With nearly 1 billion views for his videos on YouTube, Kimmel is the guy to go to for tips. "If you have an attractive women in the video, it seems to increase the views markedly. It's important to figure out which screen grab you're going to put on the YouTube page, because people will see it and just click it, because we're all animals."

For subject matter, the video of the girl whose twerking ended in flames worked "because people like to see pretty girls; they like to see twerking and accidents; so we put all three things together." Animals, especially puppies, are also good, he says. "If you get any of those elements in a video, it will almost automatically increase their popularity."

HIS DIGITAL DAY

Kimmel wakes up in the morning, checks his e-mail on his Apple MacBook Pro and then heads to the websites of CNN and MSNBC "to see what's happening nationally." When he comes into the office, he and his staff will check out their hometown papers online "to see what's going on in those local markets. If we find any interesting stories that don't make the national news, we'll go with those." A staffer mines many websites, "and we go through good old-fashioned TV, too. That's harder. On the Web, things are kind of curated for you, whereas on TV, you have to sit through a lot to get to you what you need."

TWITTER FEUDS

In September Kimmel told a joke about rapper Kanye West that West didn't like. West responded by starting a Twitter feud with Kimmel, a spat that played itself out with a truce appearance by West on Kimmel's show. Kimmel says he didn't see it coming, but he says the experience was "exciting."

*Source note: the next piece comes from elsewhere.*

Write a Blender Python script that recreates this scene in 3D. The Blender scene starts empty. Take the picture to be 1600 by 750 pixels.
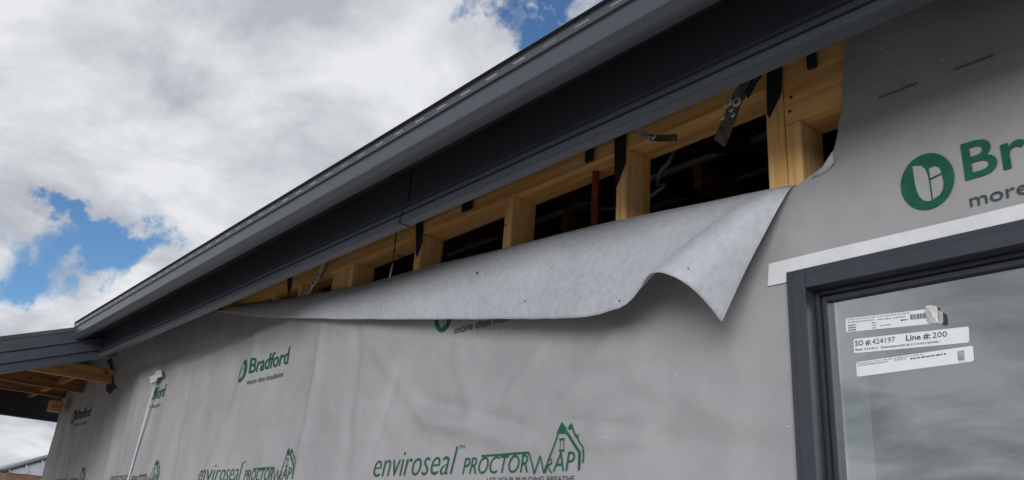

"It's weird. Remember the 'Yo Mama' jokes? Instead of doing them in front of a small group of people, you're doing it in front of an audience of millions. I'm sitting there in my office in Hollywood, and Kanye West is sitting there on his iPhone, and we're communicating with each other from the privacy of our own places."

MEAN TWEETS

A regular segment on Live asks celebrities to read aloud mean Tweets fans have written about them, for comedic effect. "It's funny to see the celebrities reading them, and it reminds people there is a person on the other side."

AUDIENCE INTERACTION

Hearing the feedback is interesting and instructive, he says, but there's a flip side.

"I'll sometimes see when I put something on the air, they're weighing in on whether it's funny or not, within the first 20 seconds of it airing. It's no way to watch something, if you're watching it with evaluating it in mind. This is a new era in which you're not really evaluated on your performance as a whole, as much as now, every sentence is cut to pieces."

FAVORITE APPS

He likes the perennials: Twitter (3.7 million followers) for sending tweets, Instagram (55,000 followers) for sharing photos, Diptic (free; Apple, Android, Windows) for creating photo montages, and ESPN for the latest sports scores. He's also a huge fan of the Shazam app for discovering music. "I use it in stores a lot to hold up to the speaker and order music."